There are a few rules. Each has to be a “story.” Each should be constructed in a day, which is somewhat of a task. Last year, I wrote a poem following Carianne’s work, and we’d talked about flipping the scenario as a follow-up project. Now that the scenario has been flipped I’ve been able to consider the differences between the poems and following Carianne and writing stories as a kick off to the day and then, throughout the day, considering how John’s, Jessica’s and other artists work influence my thinking.

Writing a story a day is not “the” task. Last year I was able to write several poems a day. When Carianne posted her work, I was ready to write something unique. But writing stories takes different muscles. While I write several ideas a day, and maybe even a few stories, I find myself moving into the next day sooner because I can’t let the ideas sit.

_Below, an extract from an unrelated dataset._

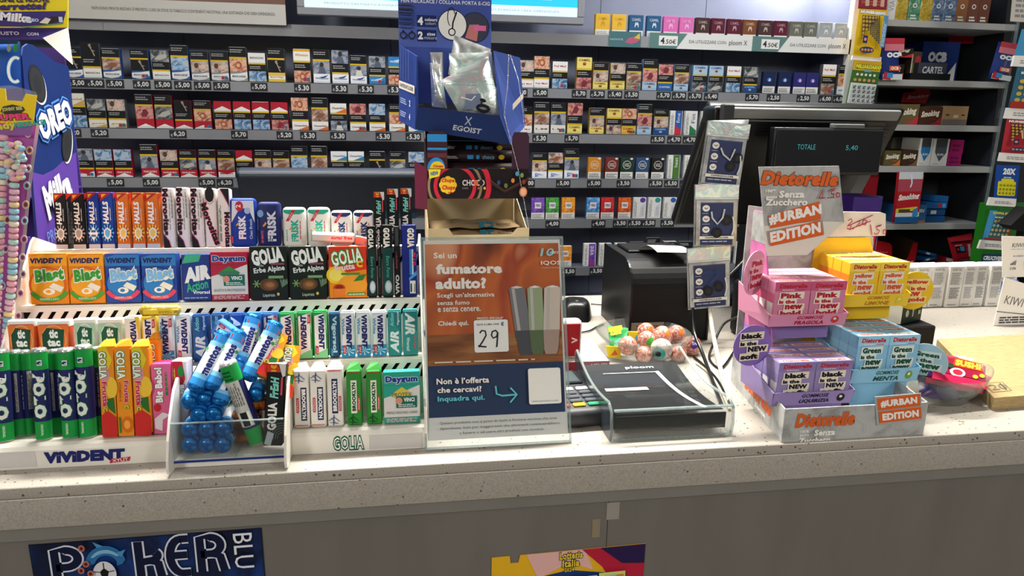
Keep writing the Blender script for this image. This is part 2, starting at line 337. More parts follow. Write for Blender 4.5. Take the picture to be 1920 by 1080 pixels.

The first consideration is time before, time during, and time after. Warm up, work out, and cool down are pretty much usable metaphors. These periods are different for every story. Let’s say we need to get Hank onto the beach where he finds a body washed onto the sand (maybe it’s someone he knew, maybe someone who’d threatened him.) It may be that Hank isn’t at the beach. He’s at Harold’s place. Or he is at the beach and the “maybes” take center stage. (It me just a few moments to write this–time spent).

. . . and there you have it. Each thought breeds another and the writer is stuck with Hank until his issue has been dealt with. In my case, image drives the poetry, but character demands different questions, as do the other works being created by John and Co.